I wonder if the exercise of comparing hand rendered art to photographic art is worthwhile?  Certainly, I think, the immediacy of a gesture with charcoal, pencil or pastel in hand and the resulting mark(s) is different than the capture/impression of pixels...it seems almost that the difference is like a vacuum cleaner to a broom.  The camera sucks in all the available stuff; the broom is guided as it collects.  Interesting comment from someone who knows nothing about photography, huh?
I like trying to figure stuff out but maybe like some, try working at it with less than an adequate amount of information! 
I do know from looking at this piece that I got myself perfectly.  If the lens were pointed directly at me it couldn't have captured a better representation.

Thursday, February 14, 2013

Tuesday, February 5, 2013

Drawing with charcoal and pastel

Pastel and charcoal on paper
This piece is about 18" x 24" and was done recently.  She's seated on an invisible chair and surrounded by an aura or field of extra energetic random squiggles which seem to keep her from falling.  More really soon.

Monday, November 5, 2012

A feeling too rare; incentives

18" x 24"
charcoal/pastel/bee paper
These two images have, both of them, enlivened my picture making practice and I hope set me firmly on a path more consistent with my seemingly waxing and waning desire to make expressive pieces in the tradition of the modernist, expressionist painters I so admire.  The portrait/figure above was a short exercise recently undertaken and one I am entirely pleased with.  The photo I've posted isn't too bad, save for the visible clip; can't say that about the oil.  Sorry!

Oil on canvas
18" x 18"
The landscape is a representation of a beautiful view on property where we lived  for about ten years in Duxbury, Massachusetts beginning in about 1996.  I recently found a photo I'd taken sometime ago and was inspired to use the scene as the foundation for the piece.  I've started several others with reference to that property and some from recent photos of the area where I now live.

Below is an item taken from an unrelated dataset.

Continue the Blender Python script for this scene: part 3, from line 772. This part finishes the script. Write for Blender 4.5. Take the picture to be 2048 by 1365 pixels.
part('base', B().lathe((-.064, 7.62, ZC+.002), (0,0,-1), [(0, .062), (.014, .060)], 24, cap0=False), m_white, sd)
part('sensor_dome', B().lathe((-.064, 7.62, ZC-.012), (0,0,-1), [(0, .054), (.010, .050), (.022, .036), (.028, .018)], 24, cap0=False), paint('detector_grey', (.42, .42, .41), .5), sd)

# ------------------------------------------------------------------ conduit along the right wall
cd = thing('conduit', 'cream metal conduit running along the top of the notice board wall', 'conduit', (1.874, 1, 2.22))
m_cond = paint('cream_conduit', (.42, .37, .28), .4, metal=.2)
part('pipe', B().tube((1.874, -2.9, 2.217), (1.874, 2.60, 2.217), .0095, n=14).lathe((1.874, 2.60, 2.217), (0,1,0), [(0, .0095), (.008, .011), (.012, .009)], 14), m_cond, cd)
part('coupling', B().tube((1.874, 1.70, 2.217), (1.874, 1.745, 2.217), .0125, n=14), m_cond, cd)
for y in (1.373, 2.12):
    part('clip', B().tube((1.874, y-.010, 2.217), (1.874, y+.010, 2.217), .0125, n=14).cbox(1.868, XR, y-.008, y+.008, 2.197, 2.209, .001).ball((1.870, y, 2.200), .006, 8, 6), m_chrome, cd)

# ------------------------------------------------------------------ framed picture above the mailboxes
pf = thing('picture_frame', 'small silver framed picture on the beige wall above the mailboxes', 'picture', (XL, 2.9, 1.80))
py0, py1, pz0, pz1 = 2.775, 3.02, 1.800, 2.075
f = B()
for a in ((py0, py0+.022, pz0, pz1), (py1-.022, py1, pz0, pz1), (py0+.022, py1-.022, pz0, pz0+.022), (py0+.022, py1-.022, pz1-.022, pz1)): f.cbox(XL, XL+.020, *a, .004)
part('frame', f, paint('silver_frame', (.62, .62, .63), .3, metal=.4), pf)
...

Tuesday, September 18, 2012

Mixed media/sketch

18" x 24"
Charcoal and water color
on paper
I've been cruising around gallery websites and reading about marketing strategy for would-be professional picture makers.  Don't know if I should feel discouraged or not; there's a certain "finish" lacking in a large portion of what I do and nothing seems to go in a straight line.....I guess that's what I see on the gallery sites: a polish or finish to the work displayed and lots of the same technique.  Anyway, I like doing what I'm doing and I learn from the work and I think I grow in the process of it all.

Tuesday, September 11, 2012

Sketchbook/ink figure

Did this in 2011 sometime; just scanned it the other day.

Friday, August 24, 2012

Report: Page Seven (Is this all you've done all summer?!)

Untitled
Watercolor/charcoal/gouache on paper
18" x 24"
Haven't been here for a few days.  Away at the beach gathering shell subjects and swimming, reading and doing some occasional sketchbook drawings.  The picture above was done maybe in June I think.  On a side note I've become (this will be of no interest to anyone I imagine-so the self assessment which follows must be proof positive of its accuracy) a Morrissey fan to the exclusion of just about all other music I listen to while working.  Who does that other than an obsessive, groupie sort of personality which I fear, at my "advanced age", I have become!!  Wish I had discovered him and The Smith's twenty-plus years ago!
On the subject of painting, particularly the piece above, I'm reminded to suggest to myself again and again:  "thing slowly, paint fast".

Wednesday, July 18, 2012

More Klimt Inspired

Don't think I've shown this before.  Photographed in August 2009 so I think that's when I did it.  Watercolor and gouache on cardboard.

Tuesday, July 17, 2012

Blue Figure

Watercolor, charcoal and gouache on cardboard
2010

Tuesday, June 12, 2012

Thursday, May 17, 2012

Three recent figure pictures

Watercolor on paper
5"x6"
Watercolor and ink on board
4"x4.5"
Watercolor and gouache
on foam board
4.5"x 7"

Wednesday, April 25, 2012

Memory in ink

This drawing is so difficult to view that I may decide to remove the post.  I did it today over coffee while sitting in a little lunch spot/cafe. I thought about trying how to adapt my work in oil to this loose, expressive drawing style or technique.  Maybe mix the paint with some medium to dilute it enough that I can easily make similar marks with a brush?  Maybe a little bit of color, too?  We'll have to see what unfolds.